For guitar players, it’s all about the tone, getting together the right combination of guitar, amp, speakers, and effects pedals that best approximate the idealized sounds that we hear in our heads. When I was starting out this was accomplished by trial and error, swapping lots of equipment in and out of your “rig.”. It was time-consuming and could get expensive. Often too expensive. There were lots of amps and effects I would have loved to try but couldn’t afford. In the modern era, this has become a lot easier and way less expensive through the use of digital signal processing, or DSP. Trying that rare vintage amp you’ve been lusting after as part of your rig is just a mouse click away. Nowadays a single, small DSP device called a modeler can replace a truckload of equipment, producing the sounds we seek and feeding them directly to a mixing console in a studio, to a front-of-house mixer, or to an actual amp, at a live gig.
I recently upgraded from a Line 6 FX100 modeller to a Fractal FM9 and for me, this was a giant leap. Designing virtual guitar rigs on the FM9 is much more intuitive. Using it, the whole modeler concept came alive for me in a way that it never did with the FX100. It all makes sense now.

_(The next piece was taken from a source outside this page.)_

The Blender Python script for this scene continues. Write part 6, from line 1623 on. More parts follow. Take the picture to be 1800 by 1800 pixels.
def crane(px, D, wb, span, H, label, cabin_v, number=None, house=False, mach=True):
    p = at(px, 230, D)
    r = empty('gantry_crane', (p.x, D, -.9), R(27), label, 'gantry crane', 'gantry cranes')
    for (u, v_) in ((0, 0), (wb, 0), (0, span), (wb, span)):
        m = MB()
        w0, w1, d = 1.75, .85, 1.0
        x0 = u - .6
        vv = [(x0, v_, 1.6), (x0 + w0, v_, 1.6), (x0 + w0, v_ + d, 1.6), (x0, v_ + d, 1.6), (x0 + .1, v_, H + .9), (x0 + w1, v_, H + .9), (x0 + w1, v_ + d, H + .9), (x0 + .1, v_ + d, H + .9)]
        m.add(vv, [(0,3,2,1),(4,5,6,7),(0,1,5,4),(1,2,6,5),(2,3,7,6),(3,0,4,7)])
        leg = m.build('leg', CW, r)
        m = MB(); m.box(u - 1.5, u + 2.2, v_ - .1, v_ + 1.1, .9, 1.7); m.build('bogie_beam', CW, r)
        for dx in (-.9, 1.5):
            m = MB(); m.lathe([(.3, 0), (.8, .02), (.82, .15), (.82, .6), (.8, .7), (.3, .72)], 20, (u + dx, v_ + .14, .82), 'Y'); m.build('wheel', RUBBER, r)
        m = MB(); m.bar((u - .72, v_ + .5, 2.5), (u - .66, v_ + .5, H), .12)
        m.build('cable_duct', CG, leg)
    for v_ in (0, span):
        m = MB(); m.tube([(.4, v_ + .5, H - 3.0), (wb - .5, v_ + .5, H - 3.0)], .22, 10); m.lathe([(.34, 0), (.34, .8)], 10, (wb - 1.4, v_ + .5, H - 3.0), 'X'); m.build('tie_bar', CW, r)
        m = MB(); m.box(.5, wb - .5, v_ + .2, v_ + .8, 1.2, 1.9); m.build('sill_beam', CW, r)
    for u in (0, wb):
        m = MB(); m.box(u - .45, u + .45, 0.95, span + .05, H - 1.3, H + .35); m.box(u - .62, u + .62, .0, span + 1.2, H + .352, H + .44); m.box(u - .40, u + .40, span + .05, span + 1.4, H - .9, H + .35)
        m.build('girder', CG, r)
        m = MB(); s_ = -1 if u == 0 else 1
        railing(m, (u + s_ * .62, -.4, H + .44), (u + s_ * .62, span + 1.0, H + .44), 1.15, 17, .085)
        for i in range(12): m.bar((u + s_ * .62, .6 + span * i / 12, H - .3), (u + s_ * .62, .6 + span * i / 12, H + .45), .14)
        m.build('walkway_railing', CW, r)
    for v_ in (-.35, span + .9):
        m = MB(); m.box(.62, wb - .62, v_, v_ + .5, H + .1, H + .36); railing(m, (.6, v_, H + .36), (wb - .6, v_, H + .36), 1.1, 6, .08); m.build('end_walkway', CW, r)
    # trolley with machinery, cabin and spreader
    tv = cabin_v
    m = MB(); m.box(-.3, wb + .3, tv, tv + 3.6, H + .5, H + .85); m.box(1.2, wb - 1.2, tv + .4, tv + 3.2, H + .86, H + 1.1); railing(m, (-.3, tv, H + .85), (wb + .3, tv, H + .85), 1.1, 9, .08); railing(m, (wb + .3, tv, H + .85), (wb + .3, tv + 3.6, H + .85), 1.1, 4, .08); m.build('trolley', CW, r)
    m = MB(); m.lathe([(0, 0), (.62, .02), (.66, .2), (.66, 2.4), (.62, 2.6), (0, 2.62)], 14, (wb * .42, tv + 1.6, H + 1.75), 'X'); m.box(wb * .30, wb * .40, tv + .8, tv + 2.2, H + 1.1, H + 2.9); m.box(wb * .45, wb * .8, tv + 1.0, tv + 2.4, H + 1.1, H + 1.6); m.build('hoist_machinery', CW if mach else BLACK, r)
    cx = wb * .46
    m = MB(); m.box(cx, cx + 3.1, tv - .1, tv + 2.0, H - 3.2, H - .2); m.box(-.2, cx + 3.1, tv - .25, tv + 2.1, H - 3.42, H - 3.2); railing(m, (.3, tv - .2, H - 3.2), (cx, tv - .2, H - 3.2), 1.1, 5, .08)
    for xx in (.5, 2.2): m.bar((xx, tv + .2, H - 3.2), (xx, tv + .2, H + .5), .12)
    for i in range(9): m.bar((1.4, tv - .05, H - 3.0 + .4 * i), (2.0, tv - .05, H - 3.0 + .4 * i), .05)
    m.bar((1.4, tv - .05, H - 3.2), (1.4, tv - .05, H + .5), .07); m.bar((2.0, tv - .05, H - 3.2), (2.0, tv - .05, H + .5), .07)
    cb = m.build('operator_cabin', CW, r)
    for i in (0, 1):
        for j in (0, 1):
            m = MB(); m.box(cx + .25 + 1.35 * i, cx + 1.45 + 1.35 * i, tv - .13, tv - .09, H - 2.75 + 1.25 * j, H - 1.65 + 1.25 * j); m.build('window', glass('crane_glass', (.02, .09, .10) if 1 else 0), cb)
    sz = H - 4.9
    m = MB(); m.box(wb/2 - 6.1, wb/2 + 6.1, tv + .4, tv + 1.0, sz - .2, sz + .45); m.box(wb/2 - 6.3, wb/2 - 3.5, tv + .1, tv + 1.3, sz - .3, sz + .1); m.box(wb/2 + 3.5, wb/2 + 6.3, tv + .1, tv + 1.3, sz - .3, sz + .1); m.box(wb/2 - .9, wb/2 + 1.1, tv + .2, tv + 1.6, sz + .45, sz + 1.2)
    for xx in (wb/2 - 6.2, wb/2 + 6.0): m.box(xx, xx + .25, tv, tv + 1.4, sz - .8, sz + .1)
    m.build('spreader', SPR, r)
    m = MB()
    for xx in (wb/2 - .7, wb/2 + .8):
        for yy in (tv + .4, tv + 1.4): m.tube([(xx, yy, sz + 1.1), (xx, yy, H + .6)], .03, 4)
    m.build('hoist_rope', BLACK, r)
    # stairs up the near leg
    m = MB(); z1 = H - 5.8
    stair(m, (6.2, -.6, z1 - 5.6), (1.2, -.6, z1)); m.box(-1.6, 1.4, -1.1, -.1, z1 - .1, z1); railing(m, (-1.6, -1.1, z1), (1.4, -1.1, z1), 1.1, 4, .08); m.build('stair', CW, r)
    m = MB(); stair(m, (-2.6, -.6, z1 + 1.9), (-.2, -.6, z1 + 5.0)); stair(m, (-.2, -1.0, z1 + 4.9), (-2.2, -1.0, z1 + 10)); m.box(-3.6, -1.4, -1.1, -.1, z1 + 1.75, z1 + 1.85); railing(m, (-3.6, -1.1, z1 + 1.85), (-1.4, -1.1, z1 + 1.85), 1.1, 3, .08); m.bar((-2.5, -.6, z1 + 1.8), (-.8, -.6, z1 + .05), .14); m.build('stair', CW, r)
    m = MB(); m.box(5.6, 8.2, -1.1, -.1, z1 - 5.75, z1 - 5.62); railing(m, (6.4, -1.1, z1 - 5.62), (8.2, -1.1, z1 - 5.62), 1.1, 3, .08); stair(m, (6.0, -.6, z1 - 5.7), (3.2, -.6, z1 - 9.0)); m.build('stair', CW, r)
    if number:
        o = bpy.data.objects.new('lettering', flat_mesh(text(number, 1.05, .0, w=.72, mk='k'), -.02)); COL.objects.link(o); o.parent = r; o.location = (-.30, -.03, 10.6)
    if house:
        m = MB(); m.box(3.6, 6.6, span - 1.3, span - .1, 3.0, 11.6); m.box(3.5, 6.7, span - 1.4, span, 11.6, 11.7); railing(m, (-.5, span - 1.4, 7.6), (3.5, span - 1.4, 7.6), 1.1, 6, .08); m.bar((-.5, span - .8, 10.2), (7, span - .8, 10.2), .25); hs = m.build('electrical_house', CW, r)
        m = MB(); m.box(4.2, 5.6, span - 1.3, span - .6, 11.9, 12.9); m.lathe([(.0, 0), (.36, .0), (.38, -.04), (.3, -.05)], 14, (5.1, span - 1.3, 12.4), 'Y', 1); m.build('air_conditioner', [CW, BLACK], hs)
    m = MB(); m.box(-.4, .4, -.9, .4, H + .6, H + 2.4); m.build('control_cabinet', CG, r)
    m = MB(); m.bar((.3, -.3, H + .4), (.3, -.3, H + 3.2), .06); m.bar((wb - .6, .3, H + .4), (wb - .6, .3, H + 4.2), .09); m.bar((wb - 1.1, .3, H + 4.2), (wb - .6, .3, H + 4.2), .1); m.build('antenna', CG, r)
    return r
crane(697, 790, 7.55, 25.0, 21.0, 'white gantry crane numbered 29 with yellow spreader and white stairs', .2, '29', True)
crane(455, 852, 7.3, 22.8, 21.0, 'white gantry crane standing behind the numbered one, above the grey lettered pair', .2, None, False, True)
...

I will take a moment here to recognize that there are some/many players who prefer to work with real physical equipment. For them, digital processing using a modeler in place of physical equipment doesn’t produce the tones that they’re after. If that’s you, then fine, you probably should quit reading now, (if you haven’t already.) If you’re not sure that that’s you, then you really ought to consider giving a modeler a try. You may be astounded. I know I am.
Before the FM9 I really didn’t get what a modeler was supposed to be. To me, the FX100 was a souped-up pedalboard-in-a-box, a collection of effects between my guitar and my amp that I could tinker with. Now that I’m using the FM9 I see a modeler as a more comprehensive solution, potentially replacing everything in the rig except for the guitar. Plenty of pro players are using a modeler that way these days. Using a modeler lets them travel light.
Generally speaking what a modeller provides is a collection of digital models of many different amplifiers, speaker cabinets, and effects pedals. The modeler includes some sort of a digital user interface that allows the user to wire together a virtual rig, chaining the individual components they want to use together much like they would do by physically plugging the guitar into a series of pedals on a pedal board, running cables from the pedal board to one or more amp heads, connecting the amp heads to speaker cabinets, placing microphones in front of the cabinets, and plugging the mic cables into a mixing board. With a modeler, you build a rig like this by dragging icons that represent each piece of equipment in the chain into a diagram of the rig and then drawing the wires that route the sound from one device to another. Virtual knobs associated with each device tweak the sound in the same way that real knobs on a device would. Additional virtual knobs provide adjustments that go way beyond those that were available on the real device. Once the rig has been diagrammed and tweaked in the modeler, simply plug in the guitar, connect the modeler to a mixing board, and play. The modeler will have stomp buttons and volume/wah style pedals that can be used to make changes in real-time, just as a regular pedal board would. What exactly each of those buttons and pedals does will be programmable to various degrees depending on the specific modeler being used. The buttons on the FM9 are extremely programmable and flexible.
I’ve been having lots of fun with my FM9. It’s a “9” because it has nine stomp buttons on it. This is the mid-range, mid-price model. There is also an FM3 with 3 buttons and less DSP capacity at a lower price. At the high end of the range is the Axe FX III which mounts in a rack and pairs with an FC-12 floor controller with 12 stomp buttons. All three of these modelers can be paired up with one or more volume/wah “expression” pedals that can be programmatically assigned to one or more of the modeler’s “knobs” to control the sound while playing. They can also all be extended with additional FC-6s or FC-12s if more stomp buttons are needed.
The FM9 and the others are configured through the built-in LED screen and buttons or through a computer using the free FM9-Edit software for Windows or Mac from Fractal’s website. There are separate versions of the editor tailored to the FM3 and the Axe called FM3-Edit and Axe-Edit respectively.
The FM9 attaches to a computer through a USB cable as a MIDI device and as a DAC audio device. In addition to configuring the modeler using the editing software Fractal provides via the midi interface, your favorite audio software tools can be used to play audio like backing tracks on the modeler from your computer, or to record the modeler output into your audio production workflow. The line outputs on the modeler are fully configurable to do things like send a mono or stereo signal to monitoring and front-of-house sound systems while, at the same time, feeding a mono or stereo signal to onstage guitar amps if that’s your style.
If you’re shopping for one of these modelers be sure to check the Fractal website for their latest prices. Earlier this year they dropped their prices significantly with the release of a new generation of these modelers. As I understand it, the latest generation uses faster, cheaper, more readily available DSP chips. When I bought my FM9, some of the third-party resellers I checked had not yet caught up and were still showing the much higher, older list prices, (and perhaps still shipping the older generation modelers?)